Difference in runtime and memory usage between two near identical functions

I've been working on my data structure/algorithm skills, and I encountered the following question (LeetCode 416. Partition Equal Subset Sum):

"Given a non-empty array nums containing only positive integers, find if the array can be partitioned into two subsets such that the sum of elements in both subsets is equal."

EX:

Input: nums = [1,5,11,5]
Output: true
Explanation: The array can be partitioned as [1, 5, 5] and [11].

My solution is as follows:

class Solution:
    def canPartition(self, nums: List[int]) -> bool:        
        if sum(nums) % 2 == 1:
            return False
        memo = {}
        
        def check_all(i, target):
            if (i, target) in memo:
                return memo[(i, target)]
            if target == 0:
                return True
            if i == len(nums) and target != 0:
                return False
            
            if nums[i] > target:
                not_included = check_all(i+1, target)
                memo[(i, target)] = not_included
                return not_included
            
            memo[(i, target)] = check_all(i+1, target) or check_all(i+1, target-nums[i])
            return memo[(i, target)]
        
        return check_all(0, sum(nums)//2)

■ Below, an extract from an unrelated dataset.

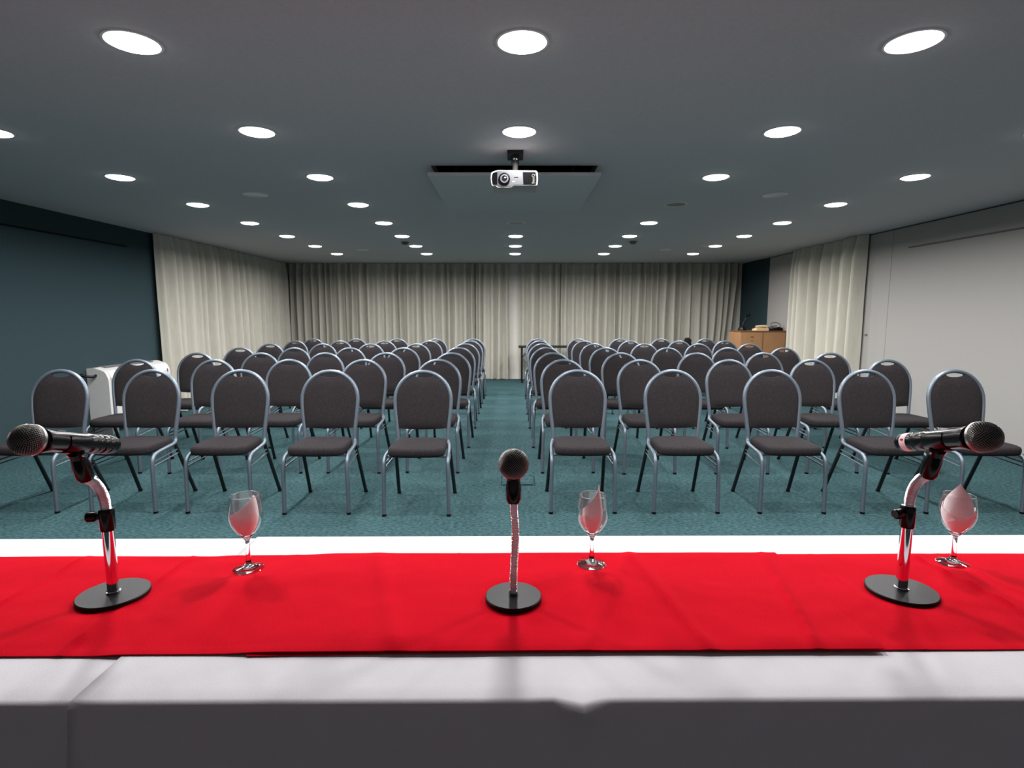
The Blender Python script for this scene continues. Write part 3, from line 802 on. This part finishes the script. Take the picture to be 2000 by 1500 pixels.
# ---------------------------------------------------------------- fan coil unit on the left
ac = thing('fan_coil_unit', 'white floor fan coil unit against the teal wall', 'heater', (XL+0.002, 6.70, 0))
W2 = 0.56
prof = rounded([(0.0, 0.10), (0.0, 0.735), (0.075, 0.745), (0.20, 0.70), (0.235, 0.62), (0.235, 0.10)], [0.002, 0.006, 0.03, 0.03, 0.03, 0.01])
mb = MB(); mb.prism(prof, -W2, W2); mb.build('casing', M['white_plastic'], ac, smooth=35)
b_ = MB(); b_.prism(rounded([(0.232, 0.445), (0.232, 0.618), (0.200, 0.692), (0.203, 0.697), (0.243, 0.625), (0.243, 0.445)], 0.003), -W2+0.04, W2-0.04); b_.build('front_panel', M['white_plastic'], ac, smooth=35)
box(0.234, 0.243, -W2+0.04, W2-0.04, 0.115, 0.430).build('lower_panel', M['white_plastic'], ac, bevel=0.003)
for k in range(6):
    b_ = MB(); b_.box(0.040+k*0.016, 0.046+k*0.016, -W2+0.12, W2-0.16, 0.735, 0.7475-k*0.0005); b_.build('outlet_slat', M['grey_plastic'], ac)
box(0.02, 0.22, -W2+0.02, -W2+0.12, 0.001, 0.11).build('foot', M['grey_plastic'], ac)
box(0.02, 0.22, W2-0.12, W2-0.02, 0.001, 0.11).build('foot', M['grey_plastic'], ac)
b_ = MB(); b_.box(0.2445, 0.2455, 0.44, 0.455, 0.59, 0.625); 
b_ = box(0.225, 0.245, 0.485, 0.500, 0.60, 0.64); b_.build('badge', M['black'], ac)
tube(catmull([(0.10, -W2+0.004, 0.66), (0.10, -W2-0.05, 0.65), (0.05, -W2-0.09, 0.66), (0.012, -W2-0.11, 0.68)], 6), 0.014, 10).build('pipe', M['black'], ac, smooth=50)

# ---------------------------------------------------------------- cabinet at the right rear with things on it
cb = thing('wooden_cabinet', 'beech two-door cabinet in the right rear corner', 'cabinet', (4.275, 9.66, 0))
CH = 1.055
box(-0.385, 0.385, 0.02, 0.50, 0.04, CH-0.02).build('body', M['wood'], cb, bevel=0.002)
box(-0.37, 0.37, 0.04, 0.48, 0.001, 0.045).build('plinth', M['wood_dark'], cb)
box(-0.39, 0.39, -0.004, 0.505, CH-0.019, CH).build('top', M['wood_dark'], cb, bevel=0.002)
for s in (-1, 1):
    d_ = box(min(s*0.008, s*0.382), max(s*0.008, s*0.382), 0.0, 0.019, 0.05, CH-0.024).build('door', M['wood'], cb, bevel=0.002)
    if s < 0:
        box(-0.215, -0.165, -0.008, 0.0, CH-0.105, CH-0.095).build('handle', M['wood_dark'], d_)
        lathe([(0.009, 0), (0.009, 0.005)], 14, mtx=RX, cx=-0.19, cy=0.0, cz=CH-0.165).build('lock', M['wood_dark'], d_, smooth=40)
box(-0.007, 0.007, 0.002, 0.0205, 0.05, CH-0.024).build('door_gap', M['wood_dark'], cb)
lt = thing('desk_lamp', 'small black bent stand with angled head on the wooden cabinet', 'lamp', (4.03, 9.95, CH+0.0005))
lathe([(0.075, 0), (0.075, 0.015), (0.06, 0.05), (0.02, 0.06)], 20).build('base', M['black'], lt, smooth=40)
tube(catmull([(0, 0, 0.05), (0.015, 0, 0.12), (0.045, 0, 0.19), (0.06, 0, 0.235)], 5), 0.016, 8).build('stem', M['black'], lt, smooth=50)
tube([(0.03, 0, 0.245), (0.06, 0, 0.25), (0.125, 0, 0.27)], [0.012, 0.024, 0.020], 10).build('head', M['black'], lt, smooth=50)
ph = thing('beige_handset', 'low beige telephone lying on the wooden cabinet', 'telephone', (4.255, 9.74, CH+0.0005))
pp = MB(); pp.prism(rounded([(-0.11, 0.0), (-0.10, 0.03), (-0.03, 0.055), (0.10, 0.05), (0.11, 0.0)], 0.01), -0.09, 0.09); pp.build('body', M['beige'], ph, smooth=40)
tube(catmull([(-0.10, -0.05, 0.062), (-0.07, -0.05, 0.072), (0.06, -0.05, 0.078), (0.09, -0.05, 0.066)], 5), [0.02]*16, 10).build('receiver', M['beige'], ph, smooth=50)
cc = thing('cable_coil', 'black box with a grey cable loop at the right of the cabinet', 'cable', (4.53, 9.80, CH+0.0005))
pp = MB(); pp.prism(rounded([(-0.13, 0.0), (-0.10, 0.035), (0.02, 0.065), (0.09, 0.05), (0.10, 0.0)], 0.008), -0.10, 0.10); pp.build('box', M['black'], cc, smooth=40)
loop = [(0.0+0.085*math.cos(a), -0.02+0.03*math.sin(a), 0.095+0.045*math.sin(a)) for a in [2*PI*k/28 for k in range(29)]]
tube(loop, 0.009, 8).build('loop', M['grey_plastic'], cc, smooth=50)
tube(catmull([(-0.16, -0.06, 0.045), (-0.08, -0.05, 0.075), (0.02, -0.03, 0.085)], 6), 0.009, 8).build('lead', M['grey_plastic'], cc, smooth=50)

# black folding table at the back
bt = thing('black_table', 'narrow black folding table before the back curtain', 'table', (0.875, 11.15, 0))
box(-0.765, 0.765, -0.19, 0.19, 0.690, 0.722).build('tabletop', M['black_rough'], bt, bevel=0.003)
for s in (-1, 1):
    for y in (-0.15, 0.15):
        tube([(s*0.70, y, 0.001), (s*0.70, y, 0.692)], 0.018, 8).build('leg', M['black_rough'], bt, smooth=40)
    tube([(s*0.70, -0.15, 0.12), (s*0.70, 0.15, 0.12)], 0.012, 8).build('crossbar', M['black_rough'], bt, smooth=40)
    tube([(s*0.70, 0, 0.48), (s*0.52, 0, 0.695)], 0.009, 8).build('brace', M['black_rough'], bt, smooth=40)
    tube([(s*0.70, -0.15, 0.48), (s*0.70, 0.15, 0.48)], 0.009, 8).build('crossbar', M['black_rough'], bt, smooth=40)

# dark garment over a rear chair
mb = MB(); rows = []
for j in range(9):
    f = j/8; row = []
    for i in range(16):
        a = 2*PI*i/16; r_ = 0.075*math.sin(PI*(0.12+0.80*f))**0.6
        p = Vector((r_*math.cos(a)*1.0, r_*math.sin(a)*0.75, 0.23*f))
        k = 1+0.22*noise.noise(p*22)
        row.append((p.x*k, p.y*k, p.z))
    rows.append(row)
mb.grid(rows, close_u=True); mb.f.append(tuple(range(16))[::-1]); mb.f.append(tuple(range(128, 144)))
bag = thing('black_bag', 'small black bag hanging over a rearmost chair on the right', 'bag', (2.985, 9.68, 0.705))
mb.build('pouch', M['rubber'], bag, smooth=60)
tube(catmull([(-0.03, 0, 0.20), (0.0, 0.02, 0.225), (0.05, 0.02, 0.215), (0.07, 0.0, 0.17)], 5), 0.01, 8).build('strap', M['rubber'], bag, smooth=50)

# floor socket box in the aisle
fb = thing('floor_socket_box', 'flush floor socket lid in the carpet of the aisle', 'floor box', (0.040, 4.385, 0))
fr_ = MB()
for q in ((-0.135, 0.135, -0.131, -0.129), (-0.135, 0.135, 0.129, 0.131), (-0.132, -0.129, -0.129, 0.129), (0.129, 0.132, -0.129, 0.129)):
    fr_.box(*q, 0.0, 0.003)
fr_.build('frame', M['rubber'], fb)
box(-0.127, 0.127, -0.127, 0.127, 0.0003, 0.0025).build('lid', M['carpet'], fb)
box(-0.115, -0.02, -0.126, -0.108, 0.0025, 0.0035).build('cable_flap', M['rubber'], fb)
box(0.02, 0.115, -0.126, -0.108, 0.0025, 0.0035).build('cable_flap', M['rubber'], fb)
hk = thing('wall_hook', 'tiny dark hook on the pale wall beside the right curtain', 'hook', (XR, 7.48, 1.06))
lathe([(0.012, 0), (0.012, 0.004), (0.006, 0.006), (0.006, 0.02), (0.011, 0.026), (0.0001, 0.029)], 14, mtx=Matrix.Rotation(-PI/2, 4, 'Y')).build('peg', M['rail'], hk, smooth=50)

This solution is accepted with a runtime of 5276 ms and memory usage of 469 MB. After submitting my solution, I looked around at other solutions, and I found the following code:

class Solution:
    def canPartition(self, nums: List[int]) -> bool:
        target = sum(nums)
        if target % 2 != 0:
            return False
        
        return self.helper({} ,nums, target//2, 0)
        
    def helper(self, dp, nums, target, i):
    # Using memoization, if we have already computed result for given i and target, we return that
        if (i,target) in dp:
            return dp[(i,target)]
            
        # if target becomes 0 that means we found a subset that has sum == target
        if target == 0:
            return True
        # if we have checked all numbers in nums but we can't find a subset whose sum is equal to target, we return False
        if i == len(nums) and target != 0:
            return False
        
        #checking wether to include curr num or not
        if nums[i] > target:
            dp[(i,target)] = self.helper(dp,nums, target, i+1)
            return dp[(i,target)]
        
        # if either selecting curr num returns True or not selcting it returns True we return True
        dp[(i,target)] = self.helper(dp,nums,target-nums[i],i+1) or self.helper(dp,nums,target,i+1)
        return dp[(i,target)]

This second solution is accepted with a runtime of 1922 ms and memory usage of 140 MB. I cannot for the life of me figure out why the second solution is so much more efficient than the first. I'd appreciate any insight that someone could provide!